Netanyahu'nun ofisinden yapılan açıklamada Hamas'ın ateşkes önerisinde yapmak istediği değişikliklerin “İsrail için kabul edilemez” olduğu belirtildi. Bununla birlikte ofis, heyetin İsrail'in kabul ettiği Katar önerisi temelinde rehinelerimizin geri dönüşünü güvence altına alma çabalarını sürdürmek üzere Katar'a gideceğini söyledi.

Netanyahu defalarca Hamas'ın silahsızlandırılması gerektiğini ifade etmiş, Hamas ise bu talebi tartışmayı reddetmişti.

Trump ile birlikte geçen ay İran'a karşı 12 gün süren hava savaşının sonuçlarını geliştireceklerine ve Tahran'ın nükleer silah edinmemesini sağlamaya çalışacaklarına inandığını ifade eden  Netanyahu Ortadoğu'daki son gelişmelerin barış çemberini genişletmek için bir fırsat sunduğunu da sözlerine ekledi.

Rehineler

Cumartesi akşamı Tel Aviv'de Savunma Bakanlığı merkezinin yakınındaki meydanda toplanan kalabalık ateşkes ve Gazze'de halen alıkonulan 50 kadar rehinenin iadesini talep etti.  İsrail bayrakları sallayan protestocular sloganlar attarak rehinelerin resimlerinin bulunduğu pankartlar taşıdı.

Savaş, Hamas'ın 7 Ekim 2023'te İsrail'in güneyine düzenlediği ve İsrail istatistiklerine göre yaklaşık bin 200 kişinin öldüğü ve 251 kişinin rehin alındığı saldırıyla patlak vermişti.

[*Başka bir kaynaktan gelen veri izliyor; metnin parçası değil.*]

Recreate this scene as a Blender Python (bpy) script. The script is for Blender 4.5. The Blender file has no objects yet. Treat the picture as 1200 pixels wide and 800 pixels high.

Gazze Sağlık Bakanlığı, İsrail'in o tarihten bu yana Gazze Şeridi'ne yönelik askeri harekâtının 57 binden fazla Filistinlinin ölümüne, açlık krizine, Gazze nüfusunun tamamının yerinden edilmesine ve Şerit genelinde yıkıma yol açtığını söylüyor.

Kalan rehinelerden yaklaşık 20'sinin hala hayatta olduğuna inanılıyor. Rehinelerin çoğu diplomatik müzakereler yoluyla serbest bırakıldı ve İsrail ordusu da bazılarını Gazze'den çıkarmayı başardı.